Please note that while RUN is executed in the container, COPY is executed on the host.

You can then build this Docker image by navigating to the directory containing the Dockerfile and running:

docker build -t my-node-app .

The -t flag tags the image with a name ("my-node-app" in this case). You can then run a container using your newly created image:

docker run -p 8080:8080 my-node-app

This runs the application in a container and maps port 8080 from the container to your host system.

Port mapping is typically defined using the -p (or --publish) option when starting a Docker container.

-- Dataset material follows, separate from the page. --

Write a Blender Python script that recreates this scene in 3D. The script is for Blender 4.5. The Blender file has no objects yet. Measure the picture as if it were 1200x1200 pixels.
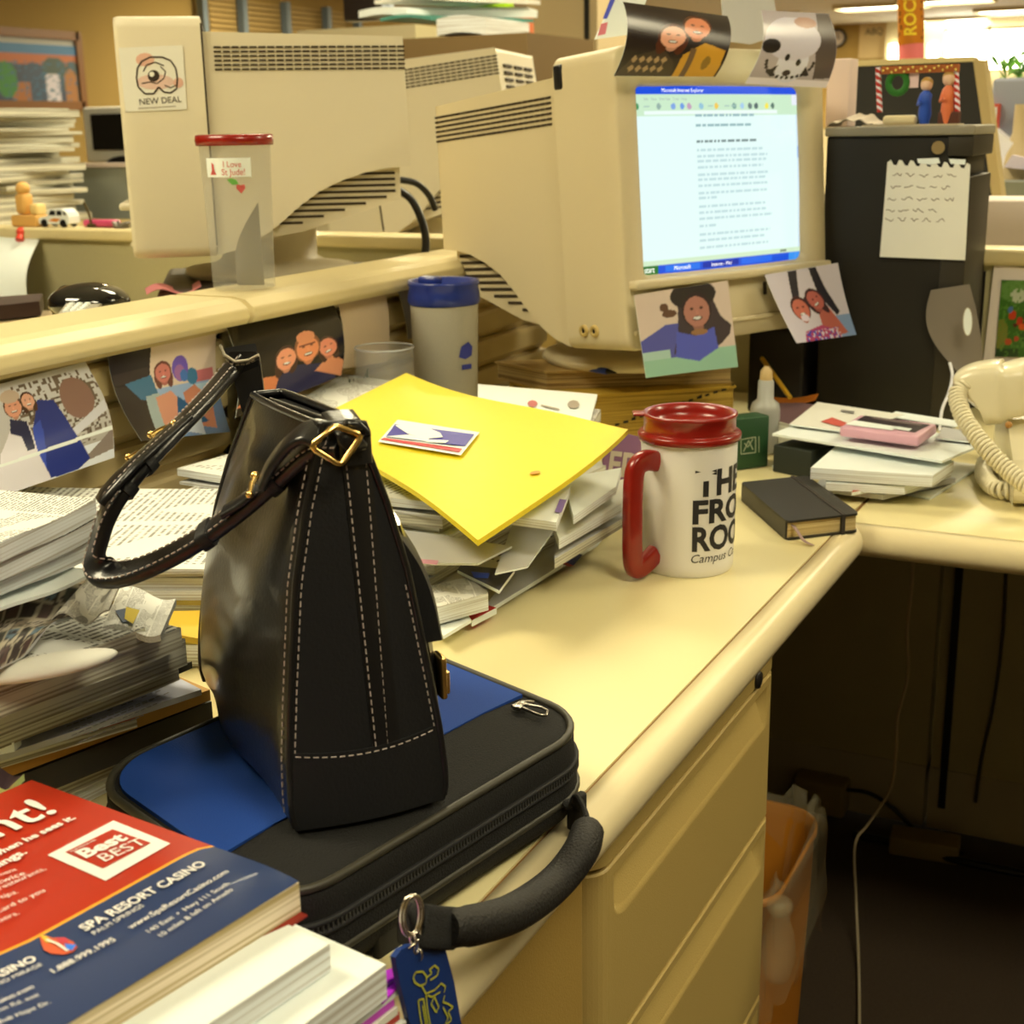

The basic syntax is as follows:

docker run -p HOST_PORT:CONTAINER_PORT my-container

HOST_PORT: This is the port on your host system that you want to use for accessing the containerized service.

CONTAINER_PORT: This is the port within the container where the service is running.

Docker Compose: As you work with more complex applications, Docker Compose helps manage multi-container applications. It allows you to define application services, networks, and volumes in a single YAML file.

Here's an example of a docker-compose.yml file for a simple web application that uses a web server and a database. This file defines two services: one for the web application and one for the database, as well as networking and volume configurations.

version: '3'  # The version of the Docker Compose file format

services:
  # Service for the web application
  web:
    image: nginx:latest  # Use the official Nginx image from Docker Hub
    ports:
      - "8080:80"  # Map host port 8080 to container port 80
    volumes:
      - ./web-content:/usr/share/nginx/html  # Mount a local directory into the container
    networks:
      - my-network  # Attach to the custom network defined below

  # Service for the database
  db:
    image: postgres:latest  # Use the official PostgreSQL image from Docker Hub
    environment: # The environment section sets environment variables for the PostgreSQL container, specifying the username, password, and database name.
      POSTGRES_USER: myuser
      POSTGRES_PASSWORD: mypassword
      POSTGRES_DB: mydatabase
    volumes:
      - db-data:/var/lib/postgresql/data  # Create a named volume for data storage
    networks:
      - my-network

networks:
  my-network:  # Define a custom network
    driver: bridge  # Use the default bridge network driver

volumes:
  db-data:  # The volumes section creates a named volume named db-data to store the PostgreSQL data. This ensures that data persists across container restarts.

You can start both services with:

docker-compose up

Learn Docker Commands: Familiarize yourself with essential Docker commands like docker ps to list running containers, docker stop to stop a container, docker logs to view container logs, and docker exec to execute commands within a running container.
Networking and Volumes: Understand Docker's networking model and how to use volumes to manage data persistence between containers and the host. Docker volumes are a feature that allows you to manage and persist data created by and used by Docker containers. Volumes are separate from the container's file system, and they provide a way to store and share data between containers and between the host system and containers.

To create a Docker volume and mount it to a container, you can use the following command:

docker volume create mydata
docker run -d -v mydata:/data my-node-app

Conclusion

Docker has revolutionized the way software is developed, deployed, and managed. By containerizing applications and their dependencies, Docker provides a consistent and efficient platform for developers and operators. Whether you're building a small personal project or working in a large enterprise environment, Docker's flexibility and portability can help streamline your workflow. This article serves as a starting point on your Docker journey, and with practice, you'll unlock its full potential and reap the benefits of containerization in your software development projects.